Der rumänische Tierschutzbund FNPA wiederum hält dagegen, dass es mit dieser Strategie gelungen sei, in rumänischen Kleinstädten wie Oradea und Lugoj im Westen des Landes die Zahl der Streuner von mehreren Tausend auf ein paar Hundert zu reduzieren. Die Welt-Organisation für Tiergesundheit (OIE) schließt die Re-Territorialisierung nicht aus, empfiehlt sie aber auch nicht vorbehaltlos. Die Weltgesundheitsorganisation (WHO) sieht die Lösung des Problems in einem komplexen Maßnahmenpaket, zu dem auch die Tötung der Hunde gehöre, sagte ein WHO-Sprecher. OIE und die Europäische Konvention zum Schutz der Haustiere verlangen aber ausdrücklich, dass das Töten der Hunde nur mit Methoden geschehen möge, die den Tieren keine Qual bereiten.
Brutale Tierfänger
Der Tierschutzbund FNPA beklagt, dass in Rumänien immer wieder Straßenhunde von Tierfängern brutal umgebracht würden: erschlagen, vergiftet, bei lebendigem Leib verbrannt. Der Grund: Die von den Kommunen bezahlten privaten Tierfänger wendeten billige Tötungsmethoden an, um die Differenz des Geldes einzustecken.

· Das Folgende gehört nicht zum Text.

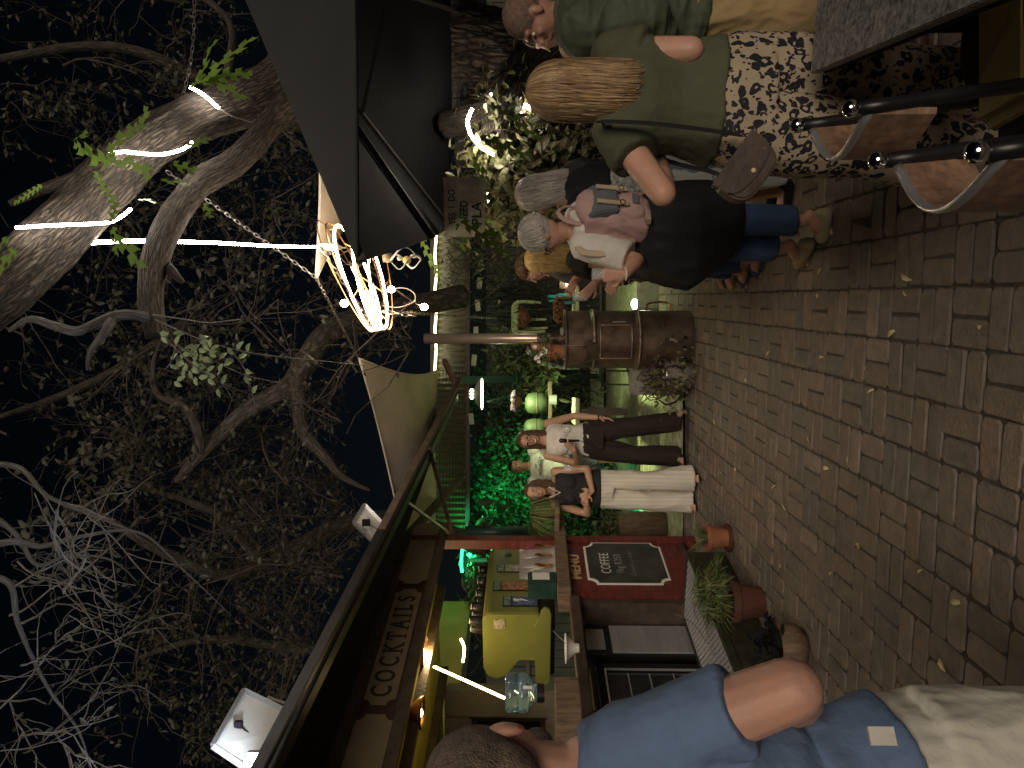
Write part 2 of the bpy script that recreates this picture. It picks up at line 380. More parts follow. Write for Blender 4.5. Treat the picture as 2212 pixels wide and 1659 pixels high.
def stripes(n, base, line, sc, ax=0, th=.12, wob=0):
    m = mat(n, base, .85, bump=.12, bsc=160); nt = m.node_tree; N = nt.nodes; Lk = nt.links.new
    tc = N.new('ShaderNodeTexCoord'); sx = N.new('ShaderNodeSeparateXYZ'); Lk(tc.outputs['Object'], sx.inputs[0])
    mu = N.new('ShaderNodeMath'); mu.operation = 'MULTIPLY'; mu.inputs[1].default_value = sc; Lk(sx.outputs[ax], mu.inputs[0]); src = mu.outputs[0]
    if wob:
        nn = N.new('ShaderNodeTexNoise'); nn.inputs['Scale'].default_value = 5; Lk(tc.outputs['Object'], nn.inputs[0])
        ma = N.new('ShaderNodeMath'); ma.operation = 'MULTIPLY_ADD'; ma.inputs[1].default_value = wob; Lk(nn.outputs[0], ma.inputs[0]); Lk(src, ma.inputs[2]); src = ma.outputs[0]
    fr = N.new('ShaderNodeMath'); fr.operation = 'FRACT'; Lk(src, fr.inputs[0])
    lt = N.new('ShaderNodeMath'); lt.operation = 'LESS_THAN'; lt.inputs[1].default_value = th; Lk(fr.outputs[0], lt.inputs[0])
    mx = N.new('ShaderNodeMix'); mx.data_type = 'RGBA'; mx.inputs[6].default_value = (*base, 1); mx.inputs[7].default_value = (*line, 1)
    Lk(lt.outputs[0], mx.inputs[0]); Lk(mx.outputs[2], N['Principled BSDF'].inputs['Base Color']); return m
C_stripe = stripes('striped_linen', (.62, .58, .50), (.40, .37, .33), 26, 0, .10)
C_tie = stripes('tie_dye_cotton', (.50, .53, .50), (.13, .19, .24), 7, 0, .33, 2.2)
C_rib = stripes('ribbed_knit', (.30, .30, .28), (.06, .06, .06), 70, 2, .5)
def leopard():
    m = mat('leopard_print_cotton', (.5, .4, .28), .75, bump=.12, bsc=160); nt = m.node_tree; N = nt.nodes; Lk = nt.links.new; b = N['Principled BSDF']
    tc = N.new('ShaderNodeTexCoord'); nn = N.new('ShaderNodeTexNoise'); nn.inputs['Scale'].default_value = 22; nn.inputs['Detail'].default_value = 2; Lk(tc.outputs['Object'], nn.inputs[0])
    ad = N.new('ShaderNodeMix'); ad.data_type = 'RGBA'; ad.blend_type = 'LINEAR_LIGHT'; ad.inputs[0].default_value = .028; Lk(tc.outputs['Object'], ad.inputs[6]); Lk(nn.outputs['Color'], ad.inputs[7])
    def mth(op, a, bb=None, c=None):
        q = N.new('ShaderNodeMath'); q.operation = op
        for i, x in enumerate((a, bb, c)):
            if x is None: continue
            if isinstance(x, (int, float)): q.inputs[i].default_value = x
            else: Lk(x, q.inputs[i])
        return q.outputs[0]
    v1 = N.new('ShaderNodeTexVoronoi'); v1.inputs['Scale'].default_value = 23; v1.inputs['Randomness'].default_value = .8; Lk(ad.outputs[2], v1.inputs[0])
    sc = N.new('ShaderNodeSeparateColor'); Lk(v1.outputs['Color'], sc.inputs[0])
    n2 = N.new('ShaderNodeTexNoise'); n2.inputs['Scale'].default_value = 36; n2.inputs['Detail'].default_value = 1; Lk(tc.outputs['Object'], n2.inputs[0])
    d = v1.outputs['Distance']
    big = mth('GREATER_THAN', sc.outputs[0], .45)
    ring = mth('MULTIPLY', mth('GREATER_THAN', d, .20), mth('LESS_THAN', d, .48))
    ring = mth('MULTIPLY', ring, mth('GREATER_THAN', n2.outputs['Fac'], .35))
    ring = mth('MULTIPLY', ring, big)
    spot = mth('MULTIPLY', mth('LESS_THAN', d, .43), mth('SUBTRACT', 1, big))
    v2 = N.new('ShaderNodeTexVoronoi'); v2.inputs['Scale'].default_value = 42; Lk(ad.outputs[2], v2.inputs[0])
    sm = mth('MULTIPLY', mth('LESS_THAN', v2.outputs['Distance'], .30), mth('GREATER_THAN', d, .46))
    f = mth('MAXIMUM', mth('MAXIMUM', ring, spot), sm)
    mx = N.new('ShaderNodeMix'); mx.data_type = 'RGBA'; mx.inputs[6].default_value = (.38, .31, .22, 1); mx.inputs[7].default_value = (.012, .012, .02, 1)
    Lk(f, mx.inputs[0]); Lk(mx.outputs[2], b.inputs['Base Color']); return m
C_leo = leopard()
M_eyew = mat('eye_white', (.7, .68, .64), .3); M_iris = mat('iris_dark', (.04, .025, .015), .2); M_lips = mat('lips', (.40, .12, .10), .45); M_teeth = mat('teeth', (.75, .7, .62), .4)
M_tile = [mat('poster_' + n, c, .5, nz=.5, nsc=30, col2=c2) for n, c, c2 in (('blue', (.02, .03, .16), (.2, .25, .45)), ('orange', (.25, .07, .03), (.6, .3, .16)), ('cream', (.3, .28, .2), (.6, .56, .45)), ('mint', (.1, .22, .15), (.3, .45, .33)))]
M_foil = mat('silver_pouch_foil', (.72, .70, .68), .32, metal=.55, nz=.1, bump=.3, bsc=25)
M_can = mat('teal_tin', (.02, .055, .05), .4, nz=.3); M_tank = mat('tank_enamel', (.22, .30, .14), .45, nz=.15)
M_bluegl = mat('turquoise_glass', (.05, .5, .55), .1, trans=.5); M_drink = mat('pale_drink', (.75, .72, .4), .1, trans=.4)
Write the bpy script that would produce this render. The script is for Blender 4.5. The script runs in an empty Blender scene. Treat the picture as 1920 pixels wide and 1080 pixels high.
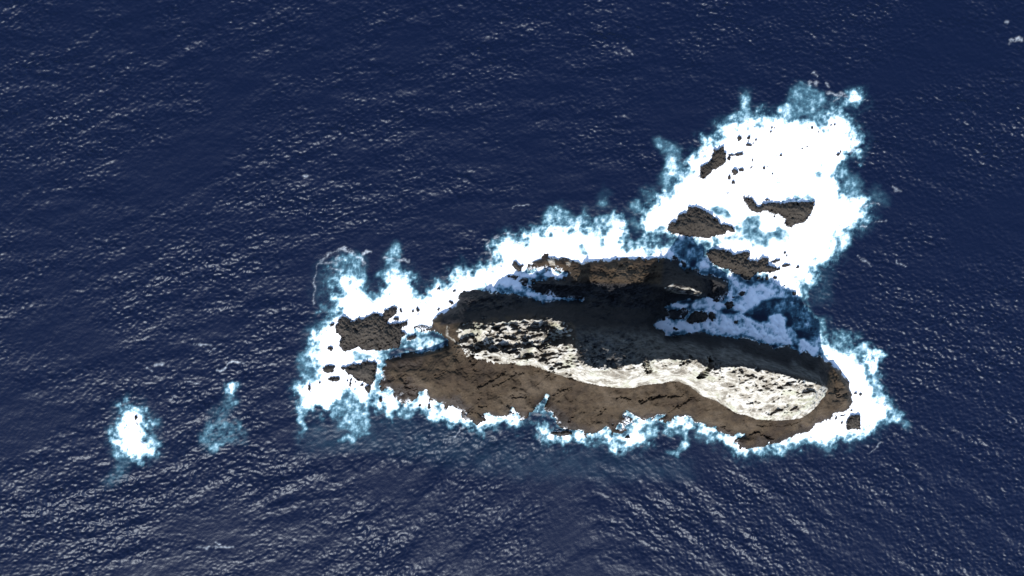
import bpy, math
import numpy as np

# ------------------------------------------------------------------ camera, sky, sun, exposure
S = 0.25                      # metres on the water per photo pixel (photo is 1920 x 1080)
CAM_H = 540.0                 # height of the aircraft
SUN_EL = math.radians(45.0)
TO_SUN = (-0.24, -1.0)        # horizontal direction towards the sun
SKY_STRENGTH = 0.15
SUN_STRENGTH = 4.2
EXPOSURE = 0.6

scene = bpy.context.scene
col = scene.collection
cam_d = bpy.data.cameras.new("aerial_camera")
cam = bpy.data.objects.new("aerial_camera", cam_d)
col.objects.link(cam)
cam.location = (0, 0, CAM_H)
cam.rotation_euler = (0, 0, 0)
cam_d.sensor_width = 36.0
cam_d.angle = 2 * math.atan(960 * S / CAM_H)
cam_d.clip_start = 1.0
cam_d.clip_end = 60000.0
scene.camera = cam

world = bpy.data.worlds.new("World")
scene.world = world
world.use_nodes = True
wn = world.node_tree
for n in list(wn.nodes):
    wn.nodes.remove(n)
w_out = wn.nodes.new("ShaderNodeOutputWorld")
w_bg = wn.nodes.new("ShaderNodeBackground")
w_sky = wn.nodes.new("ShaderNodeTexSky")
w_sky.sky_type = 'NISHITA'
w_sky.sun_disc = False
w_sky.sun_elevation = SUN_EL
w_sky.sun_rotation = math.atan2(TO_SUN[0], TO_SUN[1])
w_sky.air_density = 1.0
w_sky.dust_density = 0.3
w_sky.ozone_density = 1.5
w_bg.inputs[1].default_value = SKY_STRENGTH
wn.links.new(w_sky.outputs[0], w_bg.inputs[0])
wn.links.new(w_bg.outputs[0], w_out.inputs[0])

sun_d = bpy.data.lights.new("sun", 'SUN')
sun_d.energy = SUN_STRENGTH
sun_d.angle = math.radians(0.53)
sun_d.color = (1.0, 0.98, 0.95)
sun = bpy.data.objects.new("sun", sun_d)
col.objects.link(sun)
_h = math.hypot(*TO_SUN)
from mathutils import Vector
_ts = Vector((TO_SUN[0] / _h * math.cos(SUN_EL), TO_SUN[1] / _h * math.cos(SUN_EL), math.sin(SUN_EL)))
sun.rotation_euler = (-_ts).to_track_quat('-Z', 'Y').to_euler()
sun.location = _ts * 300

scene.view_settings.view_transform = 'Standard'
scene.view_settings.look = 'None'
scene.view_settings.gamma = 1.0
scene.view_settings.exposure = EXPOSURE
scene.view_settings.use_curve_mapping = False
scene.render.engine = 'CYCLES'
scene.cycles.max_bounces = 6

rng = np.random.default_rng(11)

# ------------------------------------------------------------------ surveying helpers
def R(x0, y0, k, pts):
    """points read off an enlargement -> photo pixels"""
    a = np.array(pts, float)
    a[:, 0] = x0 + a[:, 0] / k
    a[:, 1] = y0 + a[:, 1] / k
    return a
R1 = lambda p: R(540, 440, 2.572, p)
R2 = lambda p: R(820, 440, 4.5, p)
R3 = lambda p: R(820, 600, 4.5, p)
R4 = lambda p: R(1180, 440, 4.32, p)
R5 = lambda p: R(1200, 620, 3.84, p)
R6 = lambda p: R(1180, 140, 3.6, p)
R7 = lambda p: R(160, 640, 3.6, p)
R8 = lambda p: R(1180, 340, 4.0, p)
B1 = lambda p: R(540, 440, 6.0, p)
B2 = lambda p: R(540, 620, 4.5, p)
B3 = lambda p: R(860, 360, 5.0526, p)
B4 = lambda p: R(1200, 220, 6.75, p)
B5 = lambda p: R(1420, 140, 4.911, p)
B6 = lambda p: R(1420, 340, 4.5, p)
B7 = lambda p: R(1480, 600, 4.154, p)
B8 = lambda p: R(1000, 740, 4.8, p)
PX = lambda p: np.array(p, float)

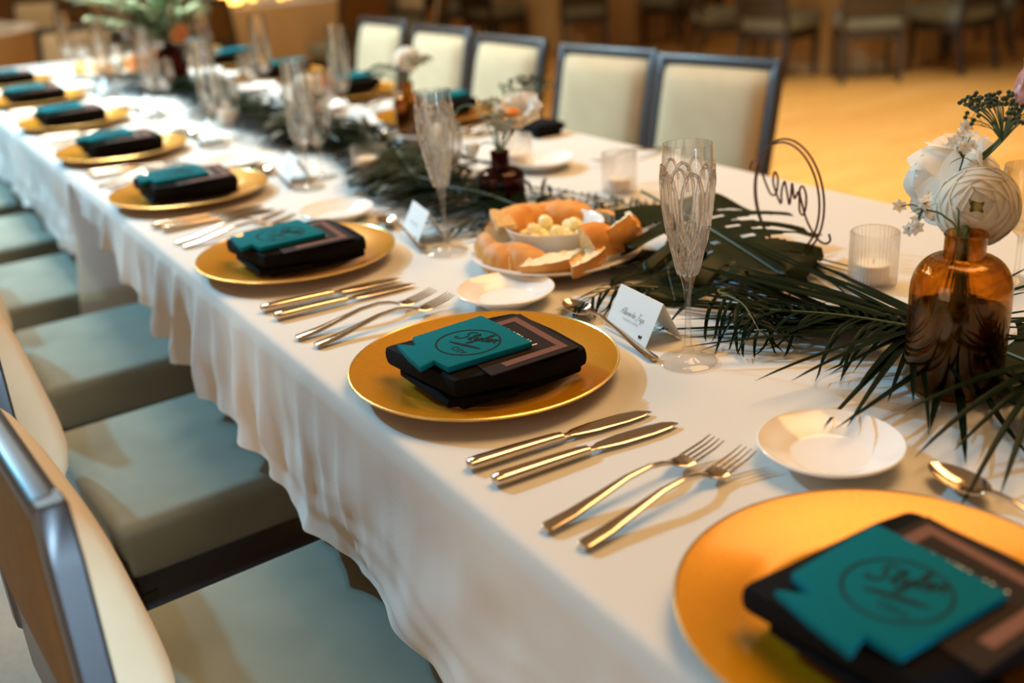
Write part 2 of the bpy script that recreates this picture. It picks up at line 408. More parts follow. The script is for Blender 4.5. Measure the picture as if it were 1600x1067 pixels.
def sweep_z(s):
    v, f = [], []
    for (x, y, z, h) in s: v += [(x-h, y-h, z), (x+h, y-h, z), (x+h, y+h, z), (x-h, y+h, z)]
    for i in range(len(s)-1):
        for k in range(4): f.append((i*4+k, i*4+(k+1) % 4, (i+1)*4+(k+1) % 4, (i+1)*4+k))
    f += [(3, 2, 1, 0), tuple(len(s)*4-4+k for k in range(4))]; return v, f
def bar(pts, dx, dy):
    """square bar with chamfered corners through points that run upward"""
    v, f = [], []; c = 0.25
    prof = [(-1, -1+c), (-1+c, -1), (1-c, -1), (1, -1+c), (1, 1-c), (1-c, 1), (-1+c, 1), (-1, 1-c)]
    for i, (x, y, z) in enumerate(pts):
        k = 0.72 if i == len(pts)-1 else 1
        for a, b_ in prof: v.append((x+a*dx/2*k, y+b_*dy/2*k, z))
    pn = len(pts); n = 8
    # rounded top
    x, y, z = pts[-1]; v2 = [(x+a*dx/2*0.9, y+b_*dy/2*0.9, z-0.004) for a, b_ in prof]
    v[(pn-1)*n:(pn-1)*n] = v2; pn += 1
    for i in range(pn-1):
        for k in range(n): f.append((i*n+k, i*n+(k+1) % n, (i+1)*n+(k+1) % n, (i+1)*n+k))
    f += [tuple(range(n-1, -1, -1)), tuple((pn-1)*n+k for k in range(n))]; return v, f
ORD = ['first', 'second', 'third', 'fourth', 'fifth', 'sixth', 'seventh', 'eighth']
LEAN = 0.0; OFF = 0.318
proto = make_chair('cool-toned seat chair under the cloth, blue-lit back post, closest to the camera', 'chairs along the near table edge')
chairs = [(-0.220, 0.645, R(4)), (-0.200, 1.29, R(3)), (-0.18, 1.92, R(1)), (-0.19, 2.52, 0), (-0.19, 3.12, 0), (-0.19, 3.73, 0), (-0.19, 4.34, 0)]
for i, (x, y, a) in enumerate(chairs):
    if i == 0: c = proto; c.location = (x, y, 0.0065); c.rotation_euler = (0, 0, a)
    else: dup(proto, (x, y, 0.0065), a, 'cool-toned seat chair tucked under the near table edge, %s from the camera' % ORD[i], 'chairs along the near table edge')
LEAN = 0.22; OFF = 0.228
proto2 = None
# far side chairs: (top-centre x, y, heading of the way it faces)
for i, (x, y, a) in enumerate([(1.545, 1.89, R(192)), (1.505, 2.36, R(190)), (1.495, 2.93, R(184)), (1.525, 3.5, R(185)), (1.56, 4.12, R(183))]):
    off = 0.30
    LB = ['beige backed chair with blue shine on its dark frame, far side of table',
        'beige backed chair beside the blue-shining one on the far side', 'beige backed chair behind the dark bottle with the daisy, far side',
        'pale backed chair fourth from the camera on the far table side', 'pale backed chair fifth from the camera on the far table side'][i]
    if proto2 is None: proto2 = make_chair(LB, 'chairs along the far table edge'); c = proto2; c.location = (x+off*cos(a), y+off*sin(a), 0.0005); c.rotation_euler = (0, 0, a)
    else: dup(proto2, (x+off*cos(a), y+off*sin(a), 0.0005), a, LB)
a = R(-125)
dup(proto2, (0.52+0.3*cos(a), 5.62+0.3*sin(a), 0.0065), a, 'olive backed chair standing at the far end of the long table', None)

# ------------------------------------------------------------------ place settings
def plate_prof(r, well, rim, foot, th):
    return [(0.0005, foot), (well*0.9, foot), (well, foot+0.001), (well+0.006, foot+0.004), (r*0.93, rim-0.002), (r, rim), (r+0.0008, rim-0.0012), (r, rim-th),
            (r*0.9, rim-th-0.003), (well+0.004, foot-th+0.003), (well, 0.0), (0.0005, 0.0)]
def make_charger(L, g):
    t = thing('charger_plate', L, 'plate', (0, 0, 0), 0, g)
    mk('plate_body', lathe(plate_prof(0.165, 0.108, 0.022, 0.006, 0.003), 72), 'gold', t)
    mk('rim_edge', lathe([(0.1632, 0.0215), (0.1645, 0.0228), (0.1662, 0.0222), (0.1664, 0.0205), (0.1650, 0.0195)], 72), 'gold_rim', t)
    return t
def wob_slab(outline, z0, z1, bev, wav):
    v, f = extrude(outline, z0, z1, bev)
    return [(x, y, z+wav*sin(x*40+y*23)) for x, y, z in v], f
def rect(x0, x1, y0, y1, n=5, sag=0.0):
    P = []
    for (a, b_) in (((x0, y0), (x1, y0)), ((x1, y0), (x1, y1)), ((x1, y1), (x0, y1)), ((x0, y1), (x0, y0))):
        for k in range(n):
            t = k/n; P.append((a[0]+(b_[0]-a[0])*t, a[1]+(b_[1]-a[1])*t))
    return P
def make_napkin(L, g):
    t = thing('folded_napkin', L, 'napkin', (0, 0, 0), 0, g)
    mk('under_fold', wob_slab(rect(-0.086, 0.078, -0.098, 0.050), 0.0075, 0.021, 0.005, 0.0012), 'napkin', t)
    mk('top_fold', wob_slab([(-0.093, -0.094), (-0.03, -0.106), (0.02, -0.111), (0.077, -0.114), (0.08, -0.04), (0.079, 0.048), (0.04, 0.051), (-0.05, 0.054), (-0.108, 0.055), (-0.102, -0.02)], 0.0215, 0.0465, 0.0095, 0.0016), 'napkin', t)
    mk('side_flap', wob_slab([(-0.1, -0.088), (-0.02, -0.112), (-0.02, -0.1), (-0.088, -0.06), (-0.094, 0.03), (-0.1, 0.03)], 0.012, 0.0205, 0.002, 0.001), 'napkin', t)
    return t
def text_mesh(txt, size, xf, shear=0.0):
    cu = bpy.data.curves.new('t', 'FONT'); cu.body = txt; cu.size = size; cu.align_x = 'CENTER'; cu.shear = shear; cu.resolution_u = 3
    o = bpy.data.objects.new('t', cu); me = bpy.data.meshes.new_from_object(o)
    v = [xf(p.co.x, p.co.y) for p in me.vertices]; f = [tuple(q.vertices) for q in me.polygons]
    bpy.data.objects.remove(o); bpy.data.curves.remove(cu); bpy.data.meshes.remove(me); return v, f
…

Für den Umgang mit den Hunden haben Rumäniens Kommunen nun sehr unterschiedliche Pläne. Plakate der Bukarester Stadtverwaltung werben seit kurzem für die Adoption herrenloser Hunde. In der Donau-Stadt Drobeta Turnu Severin sollen alle 570 Hunde im städtischen Tierheim eingeschläfert werden, weil die Kosten für deren Unterhalt das Doppelte des monatlichen Kindergelds ausmachten, wie es aus dem Rathaus hieß. Hingegen rief im Karpaten-Ort Ramnicu Valcea das Rathaus die Bürger auf, für die Tierheim-Hunde zu spenden.
Rumäniens Hundeproblem ist uralt. Schon anno 1839 erwähnte der französische Reisende Raoul Perrin die Bukarester Streuner in seinem Buch "Coup doeil sur la Valachie et la Moldavie" ("Blick auf die Walachei und die Moldau"). Rumäniens romantischer Nationaldichter Mihai Eminescu verlangte 1876 die "Ausrottung" der Straßenhunde in seiner Heimatstadt Iasi im Nordosten des Landes, weil diese "als kleine Reisegesellschaften konstituiert", sich "einer ungestörten und doch so störenden Existenz erfreuen".